Thursday, September 21, 2006

The Source of Sunni Insurgency Is Internal

According to a major United Arab Emirates (UAE) daily, Sharjah-based Gulf Today:

A sweeping majority of the insurgents in Iraq are waging the guerrilla war against the United States and allied forces to serve their interests on the domestic Iraqi scene. They have no interest in pursuing an anti-US armed offensive outside Iraq.
Most of them are Iraqi Sunnis who fear that their interests would be totally undermined by the Shiite-dominated government. They are seeking to realise concrete, local political goals and are not running a terrorism campaign against the US.
The paper expressed its hope the US would listen closely to the message that came from Monday's meeting in Jeddah attended by nine Middle Eastern countries. The worsening crisis in Iraq, the paper notes, does not bode well for the region because Iraqi sectarian and ethnic tensions could spill over the country's neighbours.

Saudi Interior Minister Prince Nayef Bin Abdul Aziz put the finger on the pulse when he expressed fear that
the wise could fall in the traps of the ignorant, in which case Iraq, its unity and people would be victims.

The dangers of such a situation, God forbid, are not a jeopardy to Iraq alone, but they will have an impact on the security of the international community and (Iraq's) neighbours.
The Saudi fear was echoed by Iranian Interior Minister Mostafa Pourmohammadi and his Turkish counterpart Abdulkadir Aksu.

According to the paper, the main item in the agenda for the Jeddah meeting was ways of bolstering Iraqi efforts to improve security. Interior ministers from Egypt, Bahrain, Iraq and its neighbours -- Saudi Arabia, Syria, Iran, Jordan, Turkey, Kuwait -- reaffirmed their resolve to prevent foreign fighters entering Iraq through neighbouring countries.

Gulf Today observed:
Foreign fighters sneaking into Iraq through its porous borders account for only a small segment of the raging insurgency there.

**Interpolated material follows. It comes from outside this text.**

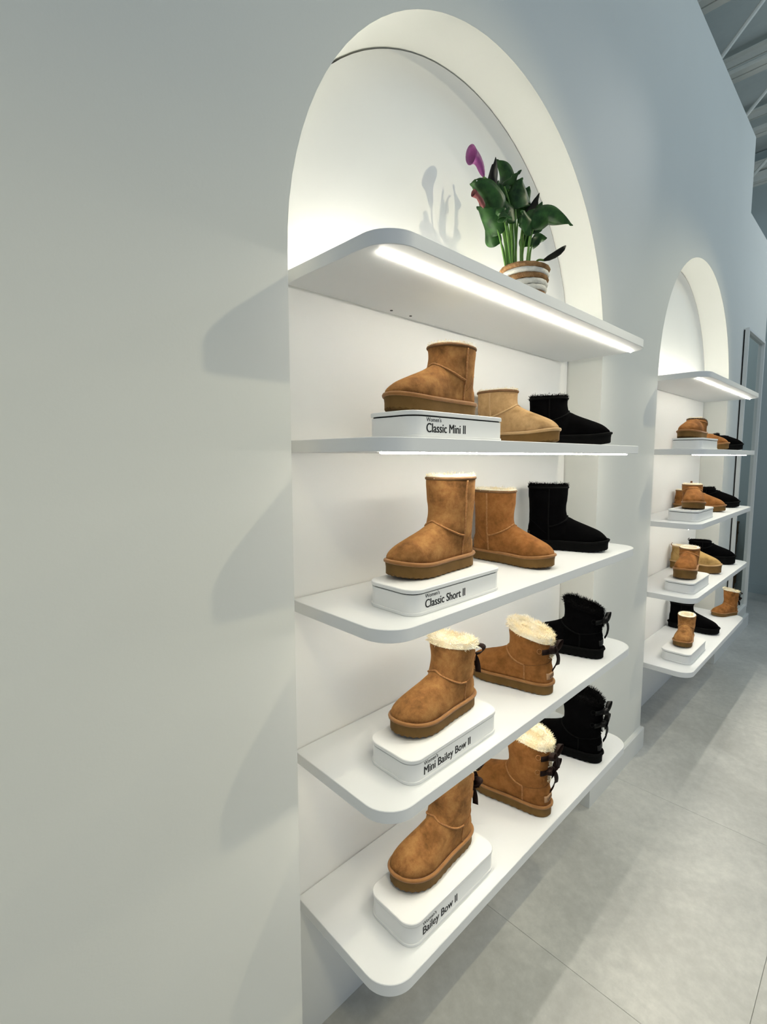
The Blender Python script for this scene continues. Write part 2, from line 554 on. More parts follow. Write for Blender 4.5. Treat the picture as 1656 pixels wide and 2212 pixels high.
TITLES = {1: ('Classic Mini II', 0.145), 2: ('Classic Short II', 0.153), 3: ('Mini Bailey Bow II', 0.186), 4: ('Bailey Bow II', 0.138)}
UNDER = {(0, 1): 'under the low chestnut ankle boot', (0, 2): 'under the mid-calf chestnut boot', (0, 3): 'under the short bow boot', (0, 4): 'under the tall bow boot',
         (1, 1): 'under the braided slipper', (1, 2): 'under the very low chestnut boot', (1, 3): 'under the thick-soled chestnut boot', (1, 4): 'under the small chestnut boot'}
block_x = {}
for k in range(2):
    for i in (1, 2, 3, 4):
        cx = k * DN + (BX0 + BX1) / 2 + (0.02 if k == 1 and i == 4 else 0.0)
        block_x[(k, i)] = cx
        root = empty('display_block', (cx, (BY0 + BY1) / 2, SZ[i]))
        lab = 'white display block %s' % UNDER[(k, i)]
        if k == 0: lab += ', front reading %s' % TITLES[i][0]
        else: lab += ' in the far niche'
        tag(root, lab, 'display block', 'white display blocks')
        if bmeshes is None:
            bmeshes = []
            for nm, b in zip(('base', 'body', 'core', 'lid'), block_parts()):
                o = b.build(nm, M_DARK if nm == 'core' else M_BLOCK, root); fix_normals(o.data); autosmooth(o, 35); bmeshes.append(o.data)
                if nm == 'body': body = o
        else:
            for nm, me in zip(('base', 'body', 'core', 'lid'), bmeshes):
                o = mesh_obj(nm, me, None, root)
                if nm == 'body': body = o
        if k == 0:
            yf = -bd / 2 + 0.0025 - 0.0003
            x_t = 0.241 - cx
            a = text_mesh("Women's", 0.012, 0.0)
            o = put_text(a, 0.052, M_TEXT, 'lettering', body, (x_t, yf, 0.0385)); o['label'] = "small black word Women's"
            t, wd = TITLES[i]
            a = text_mesh(t, 0.02, 0.0, 0.0008)
            o = put_text(a, wd, M_TEXT, 'lettering', body, (x_t, yf, 0.0145), 1.12); o['label'] = 'larger black words %s' % t

# ------------------------------------------------------------------ footwear
HALFW = [(0, 0), (.012, .016), (.04, .0285), (.09, .0375), (.16, .0425), (.28, .0440), (.42, .0455), (.56, .0505), (.68, .0555), (.78, .0560), (.86, .0510), (.92, .0420), (.965, .0290), (.99, .0150), (1, 0)]
LB = 0.302
def halfw(s): return max(0.0, catmull(HALFW, s))
def centre(s): return 0.006 * math.sin(PI * s) - 0.006 * s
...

The insurgents of Iraq are mostly Iraqis who have a local agenda, only a small percentage of them are the so-called "international jihdists" -- like followers of Al Qaeda and some obscure groups."

A sweeping majority of the insurgents in Iraq are waging the guerrilla war against the US and allied forces to serve their interests on the domestic Iraqi scene.
This is the key fact that Bush and his aides conveniently sidestep when they affirm that insurgents in Iraq will not leave the US alone and therefore the US has to maintain its military presence in Iraq as long as it takes for Washington to satisfy for itself that it has eliminated the "security threat" that it perceives.

It follows that the insurgency would continue to grow in view of the US presence in Iraq and this in turn points to the danger that was highlighted at the Jeddah meeting, said the paper.

It concluded that regional countries and the rest of the international community know well that the US would not be able to successfully fight off the insurgency through military means. Instead of continuing to justify its military presence and aggressive policy in Iraq, Washington should be seriously looking at various options that would contain the crisis to within the borders of Iraq first and set the ground for a compromise among the various Iraqi communities.
As reported by Indian Muslims Info

1 Comments:

At Sunday, 24 September, 2006, Blogger LittleBill said...

I agree with the conclusion reached except that doing things by compromise and diplomacy are concepts foreign to the Bush administration. Even his Secretary of State knows only one approach, and that is to tell every other nation how things are going to be.